● **WHAT YOU SHOULD DO**:
Your task is to copy the material exactly.

● **RECORDED INFORMATION**:
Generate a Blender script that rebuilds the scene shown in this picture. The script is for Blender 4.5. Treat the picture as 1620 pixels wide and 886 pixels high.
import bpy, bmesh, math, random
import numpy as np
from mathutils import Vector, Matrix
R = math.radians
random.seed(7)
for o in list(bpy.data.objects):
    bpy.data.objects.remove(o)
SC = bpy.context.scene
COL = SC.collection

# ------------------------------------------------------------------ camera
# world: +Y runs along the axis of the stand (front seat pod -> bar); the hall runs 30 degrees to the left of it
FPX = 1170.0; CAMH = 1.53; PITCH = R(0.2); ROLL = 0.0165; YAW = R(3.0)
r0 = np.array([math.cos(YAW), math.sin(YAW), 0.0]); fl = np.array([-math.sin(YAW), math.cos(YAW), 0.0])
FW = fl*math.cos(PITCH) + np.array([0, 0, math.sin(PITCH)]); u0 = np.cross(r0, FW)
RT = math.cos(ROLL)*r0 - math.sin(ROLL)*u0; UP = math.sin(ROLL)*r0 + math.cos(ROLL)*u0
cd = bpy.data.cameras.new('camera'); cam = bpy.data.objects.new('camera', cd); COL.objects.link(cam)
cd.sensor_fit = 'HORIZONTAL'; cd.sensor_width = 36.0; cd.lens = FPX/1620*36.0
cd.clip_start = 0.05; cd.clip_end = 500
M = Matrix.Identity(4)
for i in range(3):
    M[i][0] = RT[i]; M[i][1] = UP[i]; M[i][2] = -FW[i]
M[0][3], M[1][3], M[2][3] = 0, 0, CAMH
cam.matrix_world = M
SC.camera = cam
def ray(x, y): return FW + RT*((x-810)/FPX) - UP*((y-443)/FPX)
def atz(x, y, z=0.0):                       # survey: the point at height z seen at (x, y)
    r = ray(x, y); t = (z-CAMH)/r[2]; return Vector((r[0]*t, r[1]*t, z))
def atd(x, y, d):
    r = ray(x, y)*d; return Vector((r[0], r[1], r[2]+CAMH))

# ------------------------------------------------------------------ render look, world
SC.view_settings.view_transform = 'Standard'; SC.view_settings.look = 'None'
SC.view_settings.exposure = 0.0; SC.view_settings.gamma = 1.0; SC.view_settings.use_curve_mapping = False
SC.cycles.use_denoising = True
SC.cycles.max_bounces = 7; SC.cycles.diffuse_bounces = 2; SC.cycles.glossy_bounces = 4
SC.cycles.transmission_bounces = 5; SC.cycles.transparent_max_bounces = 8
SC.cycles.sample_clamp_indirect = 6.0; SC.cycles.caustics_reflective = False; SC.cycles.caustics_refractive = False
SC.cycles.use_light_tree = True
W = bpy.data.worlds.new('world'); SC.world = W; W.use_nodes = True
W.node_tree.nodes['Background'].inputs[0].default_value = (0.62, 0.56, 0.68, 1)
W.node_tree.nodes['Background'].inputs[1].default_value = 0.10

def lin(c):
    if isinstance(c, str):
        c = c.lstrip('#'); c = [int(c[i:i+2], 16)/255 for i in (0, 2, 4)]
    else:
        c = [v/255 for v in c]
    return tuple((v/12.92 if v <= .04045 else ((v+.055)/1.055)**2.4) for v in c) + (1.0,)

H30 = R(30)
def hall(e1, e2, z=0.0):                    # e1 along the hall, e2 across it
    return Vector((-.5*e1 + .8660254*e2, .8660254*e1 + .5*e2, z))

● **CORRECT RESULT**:
Generate a Blender script that rebuilds the scene shown in this picture. The script is for Blender 4.5. Treat the picture as 1620 pixels wide and 886 pixels high.
import bpy, bmesh, math, random
import numpy as np
from mathutils import Vector, Matrix
R = math.radians
random.seed(7)
for o in list(bpy.data.objects):
    bpy.data.objects.remove(o)
SC = bpy.context.scene
COL = SC.collection

# ------------------------------------------------------------------ camera
# world: +Y runs along the axis of the stand (front seat pod -> bar); the hall runs 30 degrees to the left of it
FPX = 1170.0; CAMH = 1.53; PITCH = R(0.2); ROLL = 0.0165; YAW = R(3.0)
r0 = np.array([math.cos(YAW), math.sin(YAW), 0.0]); fl = np.array([-math.sin(YAW), math.cos(YAW), 0.0])
FW = fl*math.cos(PITCH) + np.array([0, 0, math.sin(PITCH)]); u0 = np.cross(r0, FW)
RT = math.cos(ROLL)*r0 - math.sin(ROLL)*u0; UP = math.sin(ROLL)*r0 + math.cos(ROLL)*u0
cd = bpy.data.cameras.new('camera'); cam = bpy.data.objects.new('camera', cd); COL.objects.link(cam)
cd.sensor_fit = 'HORIZONTAL'; cd.sensor_width = 36.0; cd.lens = FPX/1620*36.0
cd.clip_start = 0.05; cd.clip_end = 500
M = Matrix.Identity(4)
for i in range(3):
    M[i][0] = RT[i]; M[i][1] = UP[i]; M[i][2] = -FW[i]
M[0][3], M[1][3], M[2][3] = 0, 0, CAMH
cam.matrix_world = M
SC.camera = cam
def ray(x, y): return FW + RT*((x-810)/FPX) - UP*((y-443)/FPX)
def atz(x, y, z=0.0):                       # survey: the point at height z seen at (x, y)
    r = ray(x, y); t = (z-CAMH)/r[2]; return Vector((r[0]*t, r[1]*t, z))
def atd(x, y, d):
    r = ray(x, y)*d; return Vector((r[0], r[1], r[2]+CAMH))

# ------------------------------------------------------------------ render look, world
SC.view_settings.view_transform = 'Standard'; SC.view_settings.look = 'None'
SC.view_settings.exposure = 0.0; SC.view_settings.gamma = 1.0; SC.view_settings.use_curve_mapping = False
SC.cycles.use_denoising = True
SC.cycles.max_bounces = 7; SC.cycles.diffuse_bounces = 2; SC.cycles.glossy_bounces = 4
SC.cycles.transmission_bounces = 5; SC.cycles.transparent_max_bounces = 8
SC.cycles.sample_clamp_indirect = 6.0; SC.cycles.caustics_reflective = False; SC.cycles.caustics_refractive = False
SC.cycles.use_light_tree = True
W = bpy.data.worlds.new('world'); SC.world = W; W.use_nodes = True
W.node_tree.nodes['Background'].inputs[0].default_value = (0.62, 0.56, 0.68, 1)
W.node_tree.nodes['Background'].inputs[1].default_value = 0.10

def lin(c):
    if isinstance(c, str):
        c = c.lstrip('#'); c = [int(c[i:i+2], 16)/255 for i in (0, 2, 4)]
    else:
        c = [v/255 for v in c]
    return tuple((v/12.92 if v <= .04045 else ((v+.055)/1.055)**2.4) for v in c) + (1.0,)

H30 = R(30)
def hall(e1, e2, z=0.0):                    # e1 along the hall, e2 across it
    return Vector((-.5*e1 + .8660254*e2, .8660254*e1 + .5*e2, z))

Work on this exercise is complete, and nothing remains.